Magdalena Germek ist in Berlin aufgewachsen. Mit Drei kam sie nach Deutschland, die Eltern waren Spätaussiedler. Den Berliner Humor hat sie bereits mit der Muttermilch aufgesogen. An der Kühltheke klebt ein Zettel: „Kunden, die unser Personal unverschämt finden, sollten erstmal dem Chef begegnen.“ In Wirklichkeit sind es zwei Chefinnen: Magdalena Germek und Eva Gajewski.
Vor fünf Jahren haben sie den Laden eröffnet und sich dabei bewusst für Prenzlauer Berg entschieden. Die Ostberliner seien aufgeschlossener gegenüber den Polen, meint Germek und bedient immer wieder vereinzelt eintretende Kunden, die Mittagsgerichte bestellen oder Wurst mitnehmen. Dabei würden die Polen eigentlich keine eigenständige Küchen haben, verrät die Mutter eines Sohnes. „Während der ganzen Besatzungen haben die Polen viel übernommen, abgewandelt und andere Zutaten hinzugefügt, zum Beispiel andere Gewürze benutzt.“
Für Austausch mit Polen sorgt nicht nur die Partnerstadt Kołobrzeg
Wer polnische Spezialitäten einfach mal probieren möchte, ist bei „Delicious“ folglich bestens aufgehoben. Und auch sonst bietet der Bezirk für Polen-Interessierte reichlich Auswahl: Da gibt es die Polnische Akademie der Wissenschaften in Pankow mit einer gut sortierten Bibliothek und Vorträgen für alle, die sich für die deutsch-polnischen Beziehungen interessieren. Da gibt es das Denkmal des gemeinsamen Kampfes polnischer Soldaten und deutscher Antifaschisten im Volkspark Friedrichshain. Und da gibt es dank der polnischen Partnerstadt Kołobrzeg von Pankow jede Menge Austausch. Wer noch mehr über das Land erfahren möchte, fährt ins Polnische Institut nach Mitte oder besucht den „Club der polnischen Versager“ in der Ackerstraße.
Viele Polen haben sich in Prenzlauer Berg niedergelassen. Einer von ihnen: Piotr Buras, der für die größte polnische Tageszeitung, die links-liberale Gazeta Wyborcza, hier als Korrespondent schreibt. Seit mehr als vier Jahren wohnt der Journalist mit seinen drei Kindern und seiner Frau im Kiez nahe dem Wasserturm. „Ich kannte die Ecke noch aus den Neunzigerjahren. Damals war das die coolste Gegend mit den besten Kneipen und Clubs.“ Inzwischen ist der 38-Jährige mit dem Kiez „gealtert“ und sesshafter geworden.

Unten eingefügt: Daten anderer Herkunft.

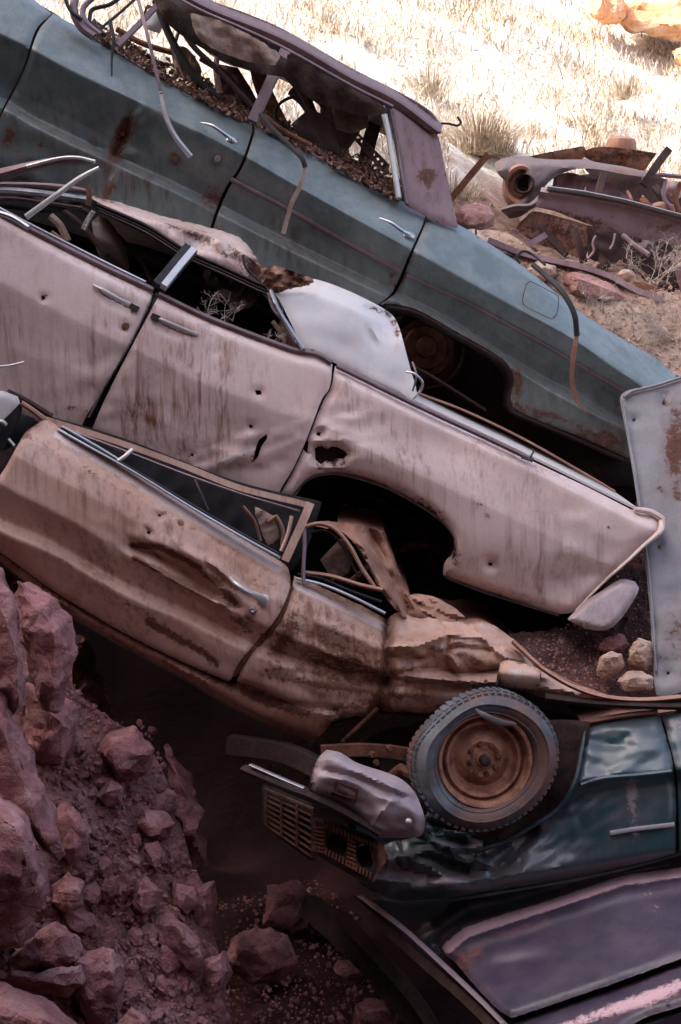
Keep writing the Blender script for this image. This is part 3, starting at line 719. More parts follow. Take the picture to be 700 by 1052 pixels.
panel('rear_quarter_panel', [(345, 377), (385, 397), (425, 417), (500, 452), (550, 476), (605, 502), (655, 527), (672, 528), (680, 534), (677, 545), (664, 556), (650, 566), (620, 596), (592, 626), (578, 630), (562, 627), (530, 617), (500, 607), (470, 597), (456, 590), (458, 578), (467, 565), (465, 547), (450, 530), (425, 513), (402, 501), (380, 493), (355, 486), (332, 485), (316, 492), (304, 507), (296, 512), (290, 506), (303, 482), (317, 452), (333, 412), (341, 398)],
      pink, M['pink'], K, step=4, holes=[[(324, 460), (331, 458), (336, 462), (340, 459), (346, 459), (352, 462), (357, 467), (353, 471), (346, 471), (342, 475), (335, 473), (330, 477), (324, 472)], [(502, 578), (506, 578), (506, 581), (502, 581)], [(326, 444), (330, 444), (329, 448), (325, 447)], [(313, 448), (317, 454), (316, 466), (312, 462)]],
      rust=[(340, 466, 16, 9, 10, .55), (350, 478, 30, 5, -5, .5), (440, 520, 30, 6, 35, .7), (468, 575, 8, 18, 0, .7), (560, 527, 26, 3, 5, .35), (492, 519, 6, 5, 0, .9), (500, 530, 5, 3, 0, .9), (530, 610, 40, 5, 15, .5), (545, 538, 3, 3, 0, .7), (625, 542, 2, 2, 0, 1), (632, 541, 2, 2, 0, 1), (400, 470, 16, 20, 0, .3)],
      dirt=[(470, 560, 25, 30, 0, .6), (415, 480, 40, 20, 20, .5), (550, 590, 50, 25, 20, .35)], roll=.03, rollw=5, edge_rust=.45)
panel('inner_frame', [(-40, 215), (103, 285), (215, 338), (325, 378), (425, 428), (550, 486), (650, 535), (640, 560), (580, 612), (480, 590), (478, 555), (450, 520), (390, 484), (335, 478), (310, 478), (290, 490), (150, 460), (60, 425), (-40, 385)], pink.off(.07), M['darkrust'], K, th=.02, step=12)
skirt('wheel_housing', [(290, 520), (303, 506), (316, 492), (332, 486), (355, 487), (402, 502), (450, 531), (466, 550), (467, 565), (458, 592), (500, 608), (575, 631)], pink, M['darkrust'], K, depth=.7, off=.016)
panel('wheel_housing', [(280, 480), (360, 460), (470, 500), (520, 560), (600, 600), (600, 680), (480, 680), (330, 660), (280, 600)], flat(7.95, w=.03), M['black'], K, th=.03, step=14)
# seam shadow gap and trim
for a, w, mt in (([(330, 520), (380, 510), (430, 540), (450, 590)], 4, 'darkrust'), ([(360, 600), (400, 570), (440, 560), (500, 600)], 5, 'rust'), ([(345, 505), (372, 530), (400, 585)], 2, 'rust'), ([(400, 520), (410, 560), (404, 600)], 3, 'darkrust')):
    bar('suspension_part', a, w, M[mt], K, d=7.75, th=.03)
bar('belt_trim', [(-40, 199), (0, 219), (34, 237), (103, 272), (158, 298)], 3.0, M['trim'], K, d=pink, off=-.014, th=.012)
bar('belt_trim', [(163, 302), (215, 327), (300, 359), (325, 364), (341, 373)], 3.0, M['trim'], K, d=pink, off=-.014, th=.012)
bar('belt_trim', [(346, 376), (425, 415), (500, 450), (548, 473)], 2.6, M['trim'], K, d=pink, off=-.014, th=.012)
bar('belt_trim', [(-40, 194), (0, 214), (34, 232), (103, 267), (150, 290)], 1.6, M['chrome'], K, d=pink, off=.0, th=.012)
bar('door_edge', [(157, 304), (148, 325), (130, 360), (108, 397), (92, 428)], 1.1, M['chrome'], K, d=pink, off=.02, th=.02)
bar('door_edge', [(161, 304), (152, 325), (138, 352)], 2.2, M['rubber'], K, d=pink, off=.035, th=.02)
for a in (((96, 293), (108, 300), (124, 309), (141, 316)), ((158, 325), (170, 331), (186, 338), (203, 344))):
    z = float(pink(a[1][0], a[1][1])[0])
    h = bar('door_handle', [(a[0][0], a[0][1], z - .012), (a[1][0], a[1][1] - 1, z - .022), (a[2][0], a[2][1] - 1, z - .022), (a[3][0], a[3][1], z - .012)], 1.9, M['alu'], K, th=.007, taper=[.6, 1, 1, 1.2])
    bar('finger_slot', [(a[0][0] + 6, a[0][1] + 5), (a[1][0], a[1][1] + 3), (a[2][0], a[2][1] + 3), (a[3][0] - 5, a[3][1] + 1)], 1.6, M['trim'], h, d=pink, off=-.001, th=.002, taper=[.2, .6, .6, .3])
    dirx = P(a[3][0], a[3][1], z) - P(a[0][0], a[0][1], z); dirx /= np.linalg.norm(dirx); per = np.cross(dirx, FW)
    e = a[3] if a[0][0] < 120 else a[0]
    v = boxv(P(e[0] + (2 if a[0][0] > 120 else -3), e[1] + (1 if a[0][0] > 120 else 0), z - .012), (dirx, per, FW), (.020, .013, .012)); build('handle_base', v[0], v[1], M['rubber'], h)
V, f = lathe([(0, .004), (.008, .006), (.016, .003), (.018, -.004)], P(129, 335, float(pink(129, 335)[0]) - .004), (0, -1, .1), 16); build('lock_barrel', V, f, M['rust'], K)
# boot deck behind the quarter
skirt('boot_lid', [(412, 402), (425, 410), (500, 446), (550, 470), (605, 497), (657, 523)], pink, M['white'], K, depth=1.5, off=.04, dz=.10, n=10)
bar('boot_seam', [(430, 404, 7.4), (480, 423, 7.42), (540, 452, 7.44), (600, 486, 7.46), (632, 505, 7.44)], 1.2, M['brownrust'], K)
bar('boot_seam', [(536, 470, 7.14), (544, 473, 7.1), (549, 462, 7.12)], 1.0, M['rubber'], K)
skirt('tail_panel', [(680, 535), (664, 556), (650, 566), (620, 596), (592, 626)], pink, M['pink'], K, depth=1.5, off=.03)
# rolled tail edge
bar('tail_edge', [(652, 523), (668, 526), (680, 533), (678, 546), (662, 560), (645, 576), (618, 600), (592, 627)], 2.6, M['pink'], K, d=pink, off=.004, th=.016, taper=[1, 1.3, 1.4, 1.2, .8, .7, .6, .5])
panel('bumper_guard', [(638, 596), (652, 598), (656, 604), (653, 612), (640, 632), (628, 644), (616, 647), (600, 644), (584, 636), (600, 620), (618, 608)], Surf(7.08, [([(580, 590), (660, 590)], .06), ([(580, 606), (660, 596)], .05), ([(580, 650), (660, 640)], -.03)], wobble=.002), M['bumper'], K, th=.12, step=2.5, roll=.022, rollw=3, dirt=[(620, 620, 40, 30, 0, .5)], rust=[(600, 640, 30, 5, -20, .5)])
bar('bumper_bracket', [(640, 575, 7.4), (660, 583, 7.5)], 2.5, M['rust'], K, square=True)
# crushed roof
cr_s = Surf(7.45, [([(60, 186), (92, 200), (165, 222), (210, 233), (250, 245), (285, 278), (330, 290)], .22), ([(60, 190), (92, 206), (165, 228), (210, 242), (250, 258), (280, 286)], .02), ([(60, 196), (100, 210), (150, 231), (190, 256), (230, 276), (280, 296)], .0)], wobble=.02, wl=45, seed=31, blur=2,
            dents=[(205, 245, 12, 8, 0, .05), (258, 262, 14, 8, 30, -.05)], crumple=[(230, 255, 50, 20, 30, .03, 34, 5)])
panel('crushed_roof', [(92, 201), (120, 208), (165, 222), (210, 233), (242, 243), (254, 252), (264, 267), (276, 279), (284, 292), (270, 294), (246, 284), (225, 274), (205, 262), (190, 254), (165, 240), (145, 229), (118, 217)], cr_s, M['pink'], K, step=3,
      rust=[(205, 243, 26, 7, 20, .95), (175, 232, 14, 3, 20, .6), (262, 278, 20, 14, 30, 1.1), (230, 262, 18, 5, 25, .5), (110, 206, 22, 2, 20, .8), (240, 258, 10, 10, 0, .4)], dirt=[(210, 250, 40, 10, 20, .6)], jag=.3)
panel('crumpled_fold', [(268, 277), (285, 274), (300, 279), (316, 285), (323, 289), (312, 293), (296, 297), (283, 301), (272, 293)], flat(7.3, w=.06, wl=16, seed=6), M['brownrust'], K, th=.01, step=2.5, jag=.6, rust=[(295, 286, 25, 12, 0, .5)])
skirt('roof_skin', [(92, 201), (120, 208), (165, 222), (210, 233), (242, 243), (264, 266), (284, 290)], cr_s, M['white'], K, depth=1.2, off=.03, dz=-.12, n=8)
for i, (o, w, mt) in enumerate((((0, 0), 2.2, 'darkrust'), ((0, 4), 1.6, 'rubber'), ((2, 7), 1.3, 'trim'))):
    bar('roof_rail', [(100 + o[0], 210 + o[1], 7.42), (150, 232 + o[1], 7.42), (190, 257 + o[1], 7.42), (230, 275 + o[1], 7.40), (262, 290 + o[1], 7.38), (276, 296 + o[1], 7.36)], w, M[mt], K, th=.02)
cp = Surf(7.28, [([(270, 285), (347, 290), (430, 330)], .22), ([(270, 300), (347, 310), (420, 350)], .05), ([(270, 340), (330, 366), (430, 412)], -.02)], wobble=.008, seed=12, wl=60, slope=.0003, crumple=[(398, 335, 14, 26, 60, .02, 26, 41), (300, 292, 30, 10, 0, .04, 20, 42), (360, 350, 60, 40, 40, .006, 60, 43)], dents=[(400, 335, 14, 18, 30, .05), (345, 330, 30, 20, 0, -.02)], creases=[([(378, 318), (398, 326), (407, 345)], 6, .03)])
panel('roof_pillar', [(281, 298), (300, 290), (320, 287), (347, 295), (378, 309), (400, 322), (408, 333), (414, 352), (420, 375), (427, 400), (427, 412), (408, 404), (380, 391), (350, 375), (326, 363), (313, 357), (300, 332), (288, 308)], cp, M['white'], K, step=4,
      rust=[(386, 318, 12, 3, 20, 1.0), (402, 330, 4, 12, -20, .8), (408, 348, 3, 16, 0, .7), (352, 351, 6, 5, 0, .45), (331, 315, 2, 2, 0, .8), (300, 290, 20, 4, 0, .9), (322, 362, 8, 3, 20, .9)], dirt=[(370, 380, 40, 10, 20, .2)])
skirt('roof_pillar_skin', [(320, 287), (347, 295), (378, 309), (400, 322), (408, 333), (414, 352), (420, 375), (427, 402)], cp, M['white'], K, depth=1.1, off=.03, dz=-.05)
bar('window_frame', [(279, 300, 7.3), (286, 318, 7.24), (298, 338, 7.2), (312, 359, 7.18)], 2.4, M['chrome'], K, th=.02)
bar('window_frame', [(276, 302, 7.34), (281, 318, 7.3), (292, 332, 7.28), (304, 354, 7.24)], 1.5, M['mauve'], K, th=.02)
bar('chrome_loop', [(418, 382, 7.2), (426, 384, 7.18), (434, 392, 7.18), (433, 400, 7.2), (424, 410, 7.2)], 1.3, M['chrome'], K)
bar('chrome_loop', [(424, 372, 7.24), (428, 386, 7.2), (424, 402, 7.2)], 1.1, M['trim'], K)
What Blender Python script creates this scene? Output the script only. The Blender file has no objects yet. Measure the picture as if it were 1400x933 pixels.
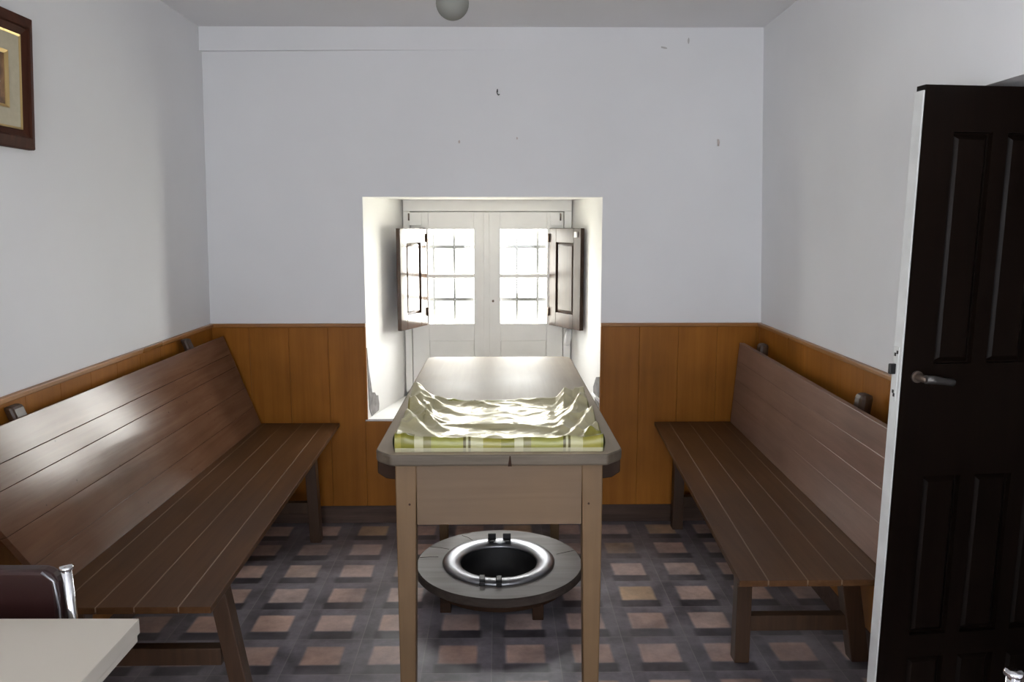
import bpy, bmesh, math, random
from mathutils import Vector, Matrix
random.seed(7)
sc = bpy.context.scene
COL = sc.collection
R = math.radians

# ------------------------------------------------------------------ materials
def new_mat(name):
    m = bpy.data.materials.new(name); m.use_nodes = True
    nt = m.node_tree
    b = nt.nodes['Principled BSDF']
    return m, nt, b
def N(nt, t, **kw):
    n = nt.nodes.new(t)
    for k, v in kw.items():
        if k in n.inputs: n.inputs[k].default_value = v
        else: setattr(n, k, v)
    return n
def L(nt, a, b): nt.links.new(a, b)
def ramp(nt, stops):
    r = nt.nodes.new('ShaderNodeValToRGB')
    e = r.color_ramp.elements
    while len(e) < len(stops): e.new(0.5)
    for i, (p, c) in enumerate(stops):
        e[i].position = p; e[i].color = (*c, 1) if len(c) == 3 else c
    return r
def math_n(nt, op, a=None, b=None, c=None):
    n = nt.nodes.new('ShaderNodeMath'); n.operation = op
    for i, v in enumerate((a, b, c)):
        if v is None: continue
        if isinstance(v, (int, float)): n.inputs[i].default_value = v
        else: L(nt, v, n.inputs[i])
    return n.outputs[0]
def mixc(nt, fac, a, b, mode='MIX'):
    n = nt.nodes.new('ShaderNodeMix'); n.data_type = 'RGBA'; n.blend_type = mode
    for sock, v in ((n.inputs[0], fac), (n.inputs[6], a), (n.inputs[7], b)):
        if isinstance(v, (int, float)): sock.default_value = v
        elif isinstance(v, tuple): sock.default_value = (*v, 1)
        else: L(nt, v, sock)
    return n.outputs[2]

def plain(name, col, rough=0.5, metal=0.0, spec=0.5, noise=0.0, nscale=8.0, bump=0.0):
    m, nt, b = new_mat(name)
    b.inputs['Base Color'].default_value = (*col, 1)
    b.inputs['Roughness'].default_value = rough
    b.inputs['Metallic'].default_value = metal
    b.inputs['Specular IOR Level'].default_value = spec
    if noise or bump:
        tc = N(nt, 'ShaderNodeTexCoord')
        nz = N(nt, 'ShaderNodeTexNoise', Scale=nscale, Detail=6.0)
        L(nt, tc.outputs['Object'], nz.inputs['Vector'])
        if noise:
            r = ramp(nt, [(0.3, tuple(c*(1-noise) for c in col)), (0.7, tuple(min(1, c*(1+noise*.6)) for c in col))])
            L(nt, nz.outputs['Fac'], r.inputs['Fac']); L(nt, r.outputs['Color'], b.inputs['Base Color'])
        if bump:
            bp = N(nt, 'ShaderNodeBump', Strength=bump, Distance=0.01)
            L(nt, nz.outputs['Fac'], bp.inputs['Height']); L(nt, bp.outputs['Normal'], b.inputs['Normal'])
    return m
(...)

Die polnische Community in Prenzlauer Berg ist aus seiner Sicht überschaubar, aber die, die hier leben, hätten sich bewusst für den Stadtteil entschieden. Wegen seiner Familienfreundlichkeit und lockeren Atmosphäre. Etwas schmunzeln muss er bei der Anekdote, dass kürzlich der polnische Außenminister Radoslaw Sikorski zu Gast in Berlin war und sich über sein Luxus-Hotel beschwert hat, weil dieses zwar 160 TV-Programme im Angebot hatte – aber keinen einzigen Sender aus Polen. „So etwas würde ich nicht überbewerten“, meint Buras. Nach wie vor sei zwar noch eine große Asymmetrie beim Interesse aneinander festzustellen, aber das ändere sich gerade.
Zusammenwachsen in Zeiten der Krise
Der EU-Beitritt Polens 2004, der Wegfall der Grenzkontrollen 2007 und jetzt die Wirtschaftskrise hätten beide Länder näher zusammengebracht. Piotr Buras ist überzeugt: „Polen entwickelt ein neues Selbstbewusstsein!“ Weg vom chaotischen, verarmten Post-Sowjet-Land – hin zu sechsgrößten Land der EU, gemessen an der Zahl der Einwohner, das in der Schuldenkrise seine Hausaufgaben gemacht hat und nun sogar besser dasteht als so mancher Mittelmeerstaat.
Die Fußball-EM im Juni und Juli ist nun die Chance, sich der Welt von der besten Seite zu präsentieren. Piotr Buras Zwischenbilanz fällt allerdings durchwachsen aus: Einige wichtige Infrastrukturprojekte seien auf der Strecke geblieben. „Nach wie vor kommt man nicht über die Autobahn von Berlin nach Warschau. Die letzten 100 Kilometer sind nicht fertig geworden“, erzählt Buras und bezeichnet dies als „Desaster“.
Dennoch ist er sich sicher, dass in Zukunft immer mehr Menschen zwischen beiden europäischen Städten pendeln werden. Es gebe in Polen gerade einen regelrechten Bildungsboom: Jede Menge gut ausgebildete, junge und mobile Leute, die „zwischen den Welten wohnen“. Das sei auch eine Chance für Berlin, diese gut ausgebildeten Arbeitskräfte anzulocken. Somit ist die Zeit reif, den Klischees im Kopf Lebewohl zu sagen.